** START **

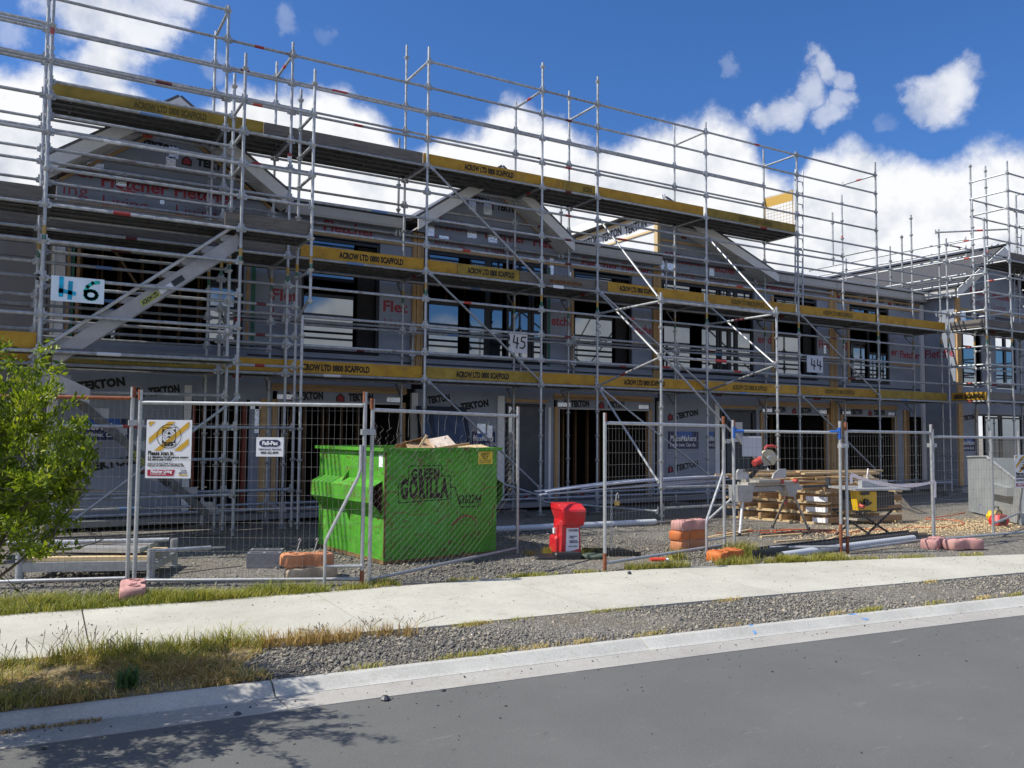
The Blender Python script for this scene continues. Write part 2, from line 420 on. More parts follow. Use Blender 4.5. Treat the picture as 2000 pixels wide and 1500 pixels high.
GRAVEL = mat('gravel', (.2, .2, .2), .95, fn=f_gravel, coord='Object')
def f_conc(lo, hi):
    def f(g, b, v):
        n = g.noise(v, 1.1, 7, .68); n2 = g.noise(v, 60, 3); n3 = g.noise(v, 4.5, 6, .7)
        c = g.ramp(n, [(.3, lo), (.7, hi)])
        c = g.mix(.22, c, g.ramp(n2, [(.3, .2), (.7, .62)]))
        st = g.mrange(n3, .54, .72); c = g.mix(g.math('MULTIPLY', st, .38), c, (.25, .215, .16)); bl = g.mrange(g.noise(v, 13., 7, .7), .62, .7); c = g.mix(g.math('MULTIPLY', bl, .35), c, (.2, .185, .16))
        bn = g.node('ShaderNodeBump'); bn.inputs['Strength'].default_value = .25; bn.inputs['Distance'].default_value = .004
        g.l.new(n2, bn.inputs['Height']); g.l.new(bn.outputs[0], b.inputs['Normal']); return c
    return f
PATHM = mat('path_concrete', (.5, .5, .45), .9, fn=f_conc((.37, .35, .285), (.53, .51, .425)))
KERBM = mat('kerb_concrete', (.5, .5, .45), .9, fn=f_conc((.34, .33, .30), (.55, .535, .485)))
GUTM = mat('channel_concrete', (.4, .4, .35), .9, fn=f_conc((.27, .25, .225), (.38, .36, .325)))
SLABM = mat('floor_concrete', (.25, .25, .25), .9, fn=f_conc((.17, .17, .17), (.25, .25, .25)))
def f_road(g, b, v):
    n = g.noise(v, 150., 3, .7); n2 = g.noise(v, 1.0, 6, .65); n3 = g.noise(v, 7, 7, .75)
    c = g.ramp(n, [(.3, (.068, .069, .067)), (.55, (.116, .117, .114)), (.8, (.20, .198, .192))])
    c = g.mix(g.mrange(n2, .35, .7, 0, .45), c, (.145, .143, .138))
    mp = g.node('ShaderNodeMapping'); mp.inputs['Rotation'].default_value = (0, 0, R(8)); mp.inputs['Scale'].default_value = (1.2, 5, 1); g.l.new(v, mp.inputs[0])
    sc = g.mrange(g.noise(mp.outputs[0], 1.4, 7, .72), .60, .74); c = g.mix(g.math('MULTIPLY', sc, .5), c, (.30, .295, .28)); sp = g.mrange(g.noise(v, 38., 4, .6), .66, .72); c = g.mix(g.math('MULTIPLY', sp, .4), c, (.34, .33, .31)); dk = g.mrange(g.noise(v, 5.2, 5, .6), .70, .73); c = g.mix(g.math('MULTIPLY', dk, .45), c, (.035, .035, .036))
    bn = g.node('ShaderNodeBump'); bn.inputs['Strength'].default_value = .6; bn.inputs['Distance'].default_value = .006
    g.l.new(n, bn.inputs['Height']); g.l.new(bn.outputs[0], b.inputs['Normal']); return c
ROADM = mat('asphalt', (.09, .09, .09), .88, fn=f_road)

def strip(fa, fb, za, zb, xs, seg=1):
    mb = MB()
    for x in xs: mb.v += [(x, fa(x), za), (x, fb(x), zb)]
    for i in range(len(xs)-1): mb.f.append((2*i, 2*i+1, 2*i+3, 2*i+2)); mb.m.append(0)
    return mb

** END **

■ Do this ■
Retype the whole listing, keeping every line identical and omitting all pictures.

■ Worked answer ■
The Blender Python script for this scene continues. Write part 2, from line 420 on. More parts follow. Use Blender 4.5. Treat the picture as 2000 pixels wide and 1500 pixels high.
GRAVEL = mat('gravel', (.2, .2, .2), .95, fn=f_gravel, coord='Object')
def f_conc(lo, hi):
    def f(g, b, v):
        n = g.noise(v, 1.1, 7, .68); n2 = g.noise(v, 60, 3); n3 = g.noise(v, 4.5, 6, .7)
        c = g.ramp(n, [(.3, lo), (.7, hi)])
        c = g.mix(.22, c, g.ramp(n2, [(.3, .2), (.7, .62)]))
        st = g.mrange(n3, .54, .72); c = g.mix(g.math('MULTIPLY', st, .38), c, (.25, .215, .16)); bl = g.mrange(g.noise(v, 13., 7, .7), .62, .7); c = g.mix(g.math('MULTIPLY', bl, .35), c, (.2, .185, .16))
        bn = g.node('ShaderNodeBump'); bn.inputs['Strength'].default_value = .25; bn.inputs['Distance'].default_value = .004
        g.l.new(n2, bn.inputs['Height']); g.l.new(bn.outputs[0], b.inputs['Normal']); return c
    return f
PATHM = mat('path_concrete', (.5, .5, .45), .9, fn=f_conc((.37, .35, .285), (.53, .51, .425)))
KERBM = mat('kerb_concrete', (.5, .5, .45), .9, fn=f_conc((.34, .33, .30), (.55, .535, .485)))
GUTM = mat('channel_concrete', (.4, .4, .35), .9, fn=f_conc((.27, .25, .225), (.38, .36, .325)))
SLABM = mat('floor_concrete', (.25, .25, .25), .9, fn=f_conc((.17, .17, .17), (.25, .25, .25)))
def f_road(g, b, v):
    n = g.noise(v, 150., 3, .7); n2 = g.noise(v, 1.0, 6, .65); n3 = g.noise(v, 7, 7, .75)
    c = g.ramp(n, [(.3, (.068, .069, .067)), (.55, (.116, .117, .114)), (.8, (.20, .198, .192))])
    c = g.mix(g.mrange(n2, .35, .7, 0, .45), c, (.145, .143, .138))
    mp = g.node('ShaderNodeMapping'); mp.inputs['Rotation'].default_value = (0, 0, R(8)); mp.inputs['Scale'].default_value = (1.2, 5, 1); g.l.new(v, mp.inputs[0])
    sc = g.mrange(g.noise(mp.outputs[0], 1.4, 7, .72), .60, .74); c = g.mix(g.math('MULTIPLY', sc, .5), c, (.30, .295, .28)); sp = g.mrange(g.noise(v, 38., 4, .6), .66, .72); c = g.mix(g.math('MULTIPLY', sp, .4), c, (.34, .33, .31)); dk = g.mrange(g.noise(v, 5.2, 5, .6), .70, .73); c = g.mix(g.math('MULTIPLY', dk, .45), c, (.035, .035, .036))
    bn = g.node('ShaderNodeBump'); bn.inputs['Strength'].default_value = .6; bn.inputs['Distance'].default_value = .006
    g.l.new(n, bn.inputs['Height']); g.l.new(bn.outputs[0], b.inputs['Normal']); return c
ROADM = mat('asphalt', (.09, .09, .09), .88, fn=f_road)

def strip(fa, fb, za, zb, xs, seg=1):
    mb = MB()
    for x in xs: mb.v += [(x, fa(x), za), (x, fb(x), zb)]
    for i in range(len(xs)-1): mb.f.append((2*i, 2*i+1, 2*i+3, 2*i+2)); mb.m.append(0)
    return mb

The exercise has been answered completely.